BEGIN STORED DATA

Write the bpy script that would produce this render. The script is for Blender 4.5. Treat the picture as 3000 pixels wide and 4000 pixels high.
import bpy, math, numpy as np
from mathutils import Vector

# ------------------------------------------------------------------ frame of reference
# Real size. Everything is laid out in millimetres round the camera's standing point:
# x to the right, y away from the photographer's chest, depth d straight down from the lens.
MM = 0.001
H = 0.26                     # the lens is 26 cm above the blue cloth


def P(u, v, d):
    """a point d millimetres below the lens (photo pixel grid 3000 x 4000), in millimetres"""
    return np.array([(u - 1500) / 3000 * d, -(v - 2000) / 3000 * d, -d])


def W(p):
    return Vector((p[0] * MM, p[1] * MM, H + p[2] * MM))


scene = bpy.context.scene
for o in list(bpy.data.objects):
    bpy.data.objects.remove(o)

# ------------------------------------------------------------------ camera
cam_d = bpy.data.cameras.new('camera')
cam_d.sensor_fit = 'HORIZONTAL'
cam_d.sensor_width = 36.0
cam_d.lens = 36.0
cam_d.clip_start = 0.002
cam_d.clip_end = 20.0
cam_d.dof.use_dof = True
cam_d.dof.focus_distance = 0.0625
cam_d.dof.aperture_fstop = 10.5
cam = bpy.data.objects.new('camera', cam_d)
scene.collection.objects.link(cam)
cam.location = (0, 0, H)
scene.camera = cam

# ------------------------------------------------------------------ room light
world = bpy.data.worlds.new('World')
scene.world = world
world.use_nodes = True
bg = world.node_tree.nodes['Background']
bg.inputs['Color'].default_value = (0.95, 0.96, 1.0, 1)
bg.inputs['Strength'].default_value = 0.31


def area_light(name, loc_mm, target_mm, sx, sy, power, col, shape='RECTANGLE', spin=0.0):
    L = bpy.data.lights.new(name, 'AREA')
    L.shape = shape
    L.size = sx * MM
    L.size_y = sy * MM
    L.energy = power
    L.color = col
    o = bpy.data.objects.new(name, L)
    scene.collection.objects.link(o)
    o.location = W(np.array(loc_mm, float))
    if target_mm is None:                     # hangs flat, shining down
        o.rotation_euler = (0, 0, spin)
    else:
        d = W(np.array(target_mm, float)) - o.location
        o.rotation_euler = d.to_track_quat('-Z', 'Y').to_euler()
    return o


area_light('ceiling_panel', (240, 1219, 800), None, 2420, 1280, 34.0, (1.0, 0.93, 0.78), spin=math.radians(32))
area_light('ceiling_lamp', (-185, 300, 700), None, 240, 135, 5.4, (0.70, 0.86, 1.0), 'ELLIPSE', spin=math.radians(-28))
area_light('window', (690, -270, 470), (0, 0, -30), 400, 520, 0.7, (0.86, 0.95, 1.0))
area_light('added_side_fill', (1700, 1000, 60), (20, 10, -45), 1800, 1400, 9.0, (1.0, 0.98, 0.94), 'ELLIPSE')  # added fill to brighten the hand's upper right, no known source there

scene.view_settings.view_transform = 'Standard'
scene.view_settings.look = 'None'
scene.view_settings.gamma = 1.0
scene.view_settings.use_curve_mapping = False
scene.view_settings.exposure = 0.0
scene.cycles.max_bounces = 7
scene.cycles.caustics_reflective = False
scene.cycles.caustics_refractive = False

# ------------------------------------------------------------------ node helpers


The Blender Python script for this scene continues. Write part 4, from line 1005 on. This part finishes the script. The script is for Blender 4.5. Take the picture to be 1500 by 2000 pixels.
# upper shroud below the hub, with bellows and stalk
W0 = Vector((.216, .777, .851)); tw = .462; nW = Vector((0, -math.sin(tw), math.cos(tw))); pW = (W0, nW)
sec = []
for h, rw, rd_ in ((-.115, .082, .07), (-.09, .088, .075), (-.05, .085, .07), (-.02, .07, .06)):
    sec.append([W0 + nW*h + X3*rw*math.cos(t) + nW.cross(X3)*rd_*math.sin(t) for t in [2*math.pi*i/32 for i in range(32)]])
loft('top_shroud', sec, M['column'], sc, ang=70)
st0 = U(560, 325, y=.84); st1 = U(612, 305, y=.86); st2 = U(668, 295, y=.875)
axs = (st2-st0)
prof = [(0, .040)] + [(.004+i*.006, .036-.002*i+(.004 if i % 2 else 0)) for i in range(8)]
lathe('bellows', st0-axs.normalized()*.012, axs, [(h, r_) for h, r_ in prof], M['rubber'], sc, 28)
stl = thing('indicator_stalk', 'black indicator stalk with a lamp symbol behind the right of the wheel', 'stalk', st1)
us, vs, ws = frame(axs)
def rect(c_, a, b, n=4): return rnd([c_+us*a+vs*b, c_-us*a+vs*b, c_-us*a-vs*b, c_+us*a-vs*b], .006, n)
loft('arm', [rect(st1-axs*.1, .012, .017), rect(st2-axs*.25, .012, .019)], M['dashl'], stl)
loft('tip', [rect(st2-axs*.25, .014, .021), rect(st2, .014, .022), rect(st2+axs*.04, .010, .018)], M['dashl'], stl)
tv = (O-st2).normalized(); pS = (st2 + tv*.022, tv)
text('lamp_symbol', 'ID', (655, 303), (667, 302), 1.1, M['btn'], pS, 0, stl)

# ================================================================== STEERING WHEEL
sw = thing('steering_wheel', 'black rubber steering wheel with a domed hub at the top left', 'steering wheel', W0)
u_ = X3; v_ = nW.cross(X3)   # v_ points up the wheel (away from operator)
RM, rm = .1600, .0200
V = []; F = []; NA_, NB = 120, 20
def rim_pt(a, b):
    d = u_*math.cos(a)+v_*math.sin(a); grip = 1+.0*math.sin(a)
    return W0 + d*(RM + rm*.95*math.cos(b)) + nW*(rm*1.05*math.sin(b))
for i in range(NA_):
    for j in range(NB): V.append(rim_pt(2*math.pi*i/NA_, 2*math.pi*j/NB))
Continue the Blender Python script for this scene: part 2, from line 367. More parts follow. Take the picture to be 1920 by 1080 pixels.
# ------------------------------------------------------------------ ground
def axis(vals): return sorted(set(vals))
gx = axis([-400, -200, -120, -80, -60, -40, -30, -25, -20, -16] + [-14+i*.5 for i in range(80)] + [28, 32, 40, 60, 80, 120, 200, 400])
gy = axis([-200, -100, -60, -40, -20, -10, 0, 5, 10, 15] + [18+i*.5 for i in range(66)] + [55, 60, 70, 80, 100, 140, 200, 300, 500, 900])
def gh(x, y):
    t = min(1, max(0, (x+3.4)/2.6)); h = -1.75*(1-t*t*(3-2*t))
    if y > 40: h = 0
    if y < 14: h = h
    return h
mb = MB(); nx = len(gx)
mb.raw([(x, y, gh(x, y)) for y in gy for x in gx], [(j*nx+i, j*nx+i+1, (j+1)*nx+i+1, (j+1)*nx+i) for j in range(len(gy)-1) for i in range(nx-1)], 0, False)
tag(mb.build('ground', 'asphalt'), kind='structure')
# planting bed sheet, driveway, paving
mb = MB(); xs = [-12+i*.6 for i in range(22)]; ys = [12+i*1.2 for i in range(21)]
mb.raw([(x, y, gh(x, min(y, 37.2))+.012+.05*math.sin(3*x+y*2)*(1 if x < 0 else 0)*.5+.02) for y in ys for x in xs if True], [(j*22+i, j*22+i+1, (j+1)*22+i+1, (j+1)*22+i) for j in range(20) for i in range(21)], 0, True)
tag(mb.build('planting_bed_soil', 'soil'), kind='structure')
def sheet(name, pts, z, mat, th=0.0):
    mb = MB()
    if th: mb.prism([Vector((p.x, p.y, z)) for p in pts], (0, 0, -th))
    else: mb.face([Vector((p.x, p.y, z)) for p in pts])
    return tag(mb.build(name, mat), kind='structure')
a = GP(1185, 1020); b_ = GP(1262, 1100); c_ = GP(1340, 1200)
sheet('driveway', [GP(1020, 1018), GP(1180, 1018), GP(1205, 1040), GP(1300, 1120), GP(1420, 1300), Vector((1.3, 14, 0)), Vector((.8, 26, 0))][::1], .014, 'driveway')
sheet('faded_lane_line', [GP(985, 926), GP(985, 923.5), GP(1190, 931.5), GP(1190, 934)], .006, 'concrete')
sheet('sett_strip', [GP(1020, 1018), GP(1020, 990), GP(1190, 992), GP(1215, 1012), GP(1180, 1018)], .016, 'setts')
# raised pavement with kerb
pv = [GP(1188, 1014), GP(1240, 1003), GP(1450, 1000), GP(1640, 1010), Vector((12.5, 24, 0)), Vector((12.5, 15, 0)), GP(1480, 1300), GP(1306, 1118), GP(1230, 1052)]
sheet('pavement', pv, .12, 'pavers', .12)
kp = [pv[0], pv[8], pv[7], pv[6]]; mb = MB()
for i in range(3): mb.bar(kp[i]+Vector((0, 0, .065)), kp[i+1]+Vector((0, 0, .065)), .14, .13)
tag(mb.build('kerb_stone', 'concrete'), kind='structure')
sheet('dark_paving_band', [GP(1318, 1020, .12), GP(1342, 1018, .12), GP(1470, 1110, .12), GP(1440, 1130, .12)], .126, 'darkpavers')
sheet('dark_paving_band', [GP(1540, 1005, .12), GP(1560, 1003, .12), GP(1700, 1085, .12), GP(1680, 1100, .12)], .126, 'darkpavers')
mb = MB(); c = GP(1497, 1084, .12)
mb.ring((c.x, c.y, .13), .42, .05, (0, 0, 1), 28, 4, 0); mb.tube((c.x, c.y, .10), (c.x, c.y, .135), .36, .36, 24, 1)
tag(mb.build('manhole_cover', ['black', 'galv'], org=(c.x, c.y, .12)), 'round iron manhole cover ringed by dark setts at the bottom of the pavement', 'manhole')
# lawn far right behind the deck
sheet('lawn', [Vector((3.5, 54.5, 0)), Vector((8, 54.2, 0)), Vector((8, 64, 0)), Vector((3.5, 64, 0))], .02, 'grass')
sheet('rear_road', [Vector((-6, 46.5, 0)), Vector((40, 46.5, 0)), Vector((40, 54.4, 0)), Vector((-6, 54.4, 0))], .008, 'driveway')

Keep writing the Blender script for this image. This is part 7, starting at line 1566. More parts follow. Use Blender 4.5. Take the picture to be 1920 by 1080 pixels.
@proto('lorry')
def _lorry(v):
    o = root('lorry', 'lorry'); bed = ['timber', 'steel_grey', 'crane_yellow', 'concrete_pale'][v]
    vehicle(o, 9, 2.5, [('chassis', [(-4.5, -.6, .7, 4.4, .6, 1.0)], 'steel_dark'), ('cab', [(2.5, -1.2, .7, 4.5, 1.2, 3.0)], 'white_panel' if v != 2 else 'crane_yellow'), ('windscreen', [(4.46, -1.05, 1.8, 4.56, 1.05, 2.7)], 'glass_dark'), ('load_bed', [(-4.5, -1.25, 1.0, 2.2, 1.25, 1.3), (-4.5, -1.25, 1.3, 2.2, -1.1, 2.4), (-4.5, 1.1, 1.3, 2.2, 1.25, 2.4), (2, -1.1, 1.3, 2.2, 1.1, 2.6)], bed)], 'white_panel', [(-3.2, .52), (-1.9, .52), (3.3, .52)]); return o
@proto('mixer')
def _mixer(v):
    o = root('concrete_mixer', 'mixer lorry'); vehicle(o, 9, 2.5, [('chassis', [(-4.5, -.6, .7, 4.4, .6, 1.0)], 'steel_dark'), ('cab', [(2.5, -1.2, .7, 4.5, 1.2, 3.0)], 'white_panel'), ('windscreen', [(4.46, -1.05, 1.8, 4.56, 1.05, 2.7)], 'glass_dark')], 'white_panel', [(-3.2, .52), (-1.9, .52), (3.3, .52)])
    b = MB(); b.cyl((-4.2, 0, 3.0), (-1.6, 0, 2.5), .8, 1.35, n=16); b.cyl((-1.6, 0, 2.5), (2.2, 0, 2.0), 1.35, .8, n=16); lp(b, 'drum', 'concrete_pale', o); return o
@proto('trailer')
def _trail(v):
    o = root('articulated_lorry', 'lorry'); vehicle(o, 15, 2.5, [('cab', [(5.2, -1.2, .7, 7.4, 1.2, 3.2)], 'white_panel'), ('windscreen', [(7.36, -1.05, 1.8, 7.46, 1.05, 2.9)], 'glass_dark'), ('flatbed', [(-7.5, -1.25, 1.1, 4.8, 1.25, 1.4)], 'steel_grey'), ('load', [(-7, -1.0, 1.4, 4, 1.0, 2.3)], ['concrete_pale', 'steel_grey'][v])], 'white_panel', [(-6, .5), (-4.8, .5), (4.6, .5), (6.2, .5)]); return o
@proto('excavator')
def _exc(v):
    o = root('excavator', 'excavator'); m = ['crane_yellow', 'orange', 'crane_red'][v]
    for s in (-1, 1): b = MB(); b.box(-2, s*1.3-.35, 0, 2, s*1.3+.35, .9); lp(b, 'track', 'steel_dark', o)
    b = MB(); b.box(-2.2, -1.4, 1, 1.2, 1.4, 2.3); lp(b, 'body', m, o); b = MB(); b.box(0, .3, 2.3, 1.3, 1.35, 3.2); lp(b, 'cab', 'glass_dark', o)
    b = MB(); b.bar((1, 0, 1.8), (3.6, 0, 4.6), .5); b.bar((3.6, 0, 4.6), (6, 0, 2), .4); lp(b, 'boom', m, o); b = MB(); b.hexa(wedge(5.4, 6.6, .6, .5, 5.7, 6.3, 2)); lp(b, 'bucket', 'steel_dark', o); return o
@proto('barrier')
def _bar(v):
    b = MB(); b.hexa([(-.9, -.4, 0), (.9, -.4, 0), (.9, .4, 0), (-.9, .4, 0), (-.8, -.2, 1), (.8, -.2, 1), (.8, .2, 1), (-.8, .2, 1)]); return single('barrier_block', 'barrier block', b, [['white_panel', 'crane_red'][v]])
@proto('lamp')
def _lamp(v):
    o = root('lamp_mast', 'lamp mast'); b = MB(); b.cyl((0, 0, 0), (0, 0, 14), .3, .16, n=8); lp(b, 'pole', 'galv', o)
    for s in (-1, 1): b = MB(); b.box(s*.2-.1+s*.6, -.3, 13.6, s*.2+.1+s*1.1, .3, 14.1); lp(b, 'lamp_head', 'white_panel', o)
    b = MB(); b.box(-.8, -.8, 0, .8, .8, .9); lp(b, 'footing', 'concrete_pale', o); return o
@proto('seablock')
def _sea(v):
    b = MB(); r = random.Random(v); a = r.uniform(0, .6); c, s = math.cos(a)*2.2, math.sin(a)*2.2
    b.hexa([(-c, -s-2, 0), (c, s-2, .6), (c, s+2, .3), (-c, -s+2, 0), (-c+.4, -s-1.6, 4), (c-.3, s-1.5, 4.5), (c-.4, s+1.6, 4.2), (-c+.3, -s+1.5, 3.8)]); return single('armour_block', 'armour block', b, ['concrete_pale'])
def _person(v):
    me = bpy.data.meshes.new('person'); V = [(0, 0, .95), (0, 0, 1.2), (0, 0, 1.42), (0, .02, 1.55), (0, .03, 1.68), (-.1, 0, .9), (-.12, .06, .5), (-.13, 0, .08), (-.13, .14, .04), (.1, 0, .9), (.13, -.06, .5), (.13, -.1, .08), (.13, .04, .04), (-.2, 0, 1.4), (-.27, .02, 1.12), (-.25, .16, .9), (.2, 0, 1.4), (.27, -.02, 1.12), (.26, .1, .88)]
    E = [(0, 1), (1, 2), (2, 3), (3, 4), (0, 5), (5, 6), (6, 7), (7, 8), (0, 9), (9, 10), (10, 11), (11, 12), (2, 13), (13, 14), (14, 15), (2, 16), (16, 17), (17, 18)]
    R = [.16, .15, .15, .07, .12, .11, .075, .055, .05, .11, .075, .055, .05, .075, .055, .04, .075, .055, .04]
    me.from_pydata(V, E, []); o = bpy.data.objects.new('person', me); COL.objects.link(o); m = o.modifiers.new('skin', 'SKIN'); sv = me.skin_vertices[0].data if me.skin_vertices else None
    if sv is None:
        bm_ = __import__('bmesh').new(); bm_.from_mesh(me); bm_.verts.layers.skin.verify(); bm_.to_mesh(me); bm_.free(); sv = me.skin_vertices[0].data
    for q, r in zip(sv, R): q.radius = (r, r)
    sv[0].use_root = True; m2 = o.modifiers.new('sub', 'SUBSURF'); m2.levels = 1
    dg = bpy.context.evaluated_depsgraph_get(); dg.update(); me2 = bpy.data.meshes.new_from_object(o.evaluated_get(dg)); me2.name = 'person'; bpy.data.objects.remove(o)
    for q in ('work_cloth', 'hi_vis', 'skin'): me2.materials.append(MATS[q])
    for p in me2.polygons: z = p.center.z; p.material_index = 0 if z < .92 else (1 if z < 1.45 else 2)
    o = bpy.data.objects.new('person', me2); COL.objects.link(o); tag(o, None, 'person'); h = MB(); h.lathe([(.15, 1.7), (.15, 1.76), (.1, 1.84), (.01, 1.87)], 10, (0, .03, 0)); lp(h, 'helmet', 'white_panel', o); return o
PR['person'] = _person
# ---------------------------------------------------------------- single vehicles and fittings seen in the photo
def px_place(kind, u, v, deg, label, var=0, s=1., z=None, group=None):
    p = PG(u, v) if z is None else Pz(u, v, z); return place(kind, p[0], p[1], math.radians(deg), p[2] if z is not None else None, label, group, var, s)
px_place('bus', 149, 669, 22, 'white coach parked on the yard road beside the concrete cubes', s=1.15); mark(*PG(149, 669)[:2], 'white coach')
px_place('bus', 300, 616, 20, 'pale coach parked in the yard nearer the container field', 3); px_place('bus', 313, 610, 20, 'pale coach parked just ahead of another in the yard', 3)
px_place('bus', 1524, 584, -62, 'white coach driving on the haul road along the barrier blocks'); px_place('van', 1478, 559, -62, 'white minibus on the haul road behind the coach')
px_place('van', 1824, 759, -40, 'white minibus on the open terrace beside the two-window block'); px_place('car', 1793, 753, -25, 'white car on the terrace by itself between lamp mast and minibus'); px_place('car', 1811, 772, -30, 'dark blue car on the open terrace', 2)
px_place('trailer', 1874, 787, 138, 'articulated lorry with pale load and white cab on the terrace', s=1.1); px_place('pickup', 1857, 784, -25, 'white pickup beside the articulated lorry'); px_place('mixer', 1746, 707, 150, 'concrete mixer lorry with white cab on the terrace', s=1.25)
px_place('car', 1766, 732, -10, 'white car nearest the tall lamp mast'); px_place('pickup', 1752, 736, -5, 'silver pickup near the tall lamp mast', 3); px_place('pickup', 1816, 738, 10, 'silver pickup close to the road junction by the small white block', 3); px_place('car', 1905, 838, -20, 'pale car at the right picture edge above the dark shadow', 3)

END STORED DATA

## [TASK GOAL]
Go through the listing above and pull out each line containing the word "pixels".

## [RESPONSE TO THE TASK]
Write the bpy script that would produce this render. The script is for Blender 4.5. Treat the picture as 3000 pixels wide and 4000 pixels high.
The Blender Python script for this scene continues. Write part 4, from line 1005 on. This part finishes the script. The script is for Blender 4.5. Take the picture to be 1500 by 2000 pixels.
Continue the Blender Python script for this scene: part 2, from line 367. More parts follow. Take the picture to be 1920 by 1080 pixels.
Keep writing the Blender script for this image. This is part 7, starting at line 1566. More parts follow. Use Blender 4.5. Take the picture to be 1920 by 1080 pixels.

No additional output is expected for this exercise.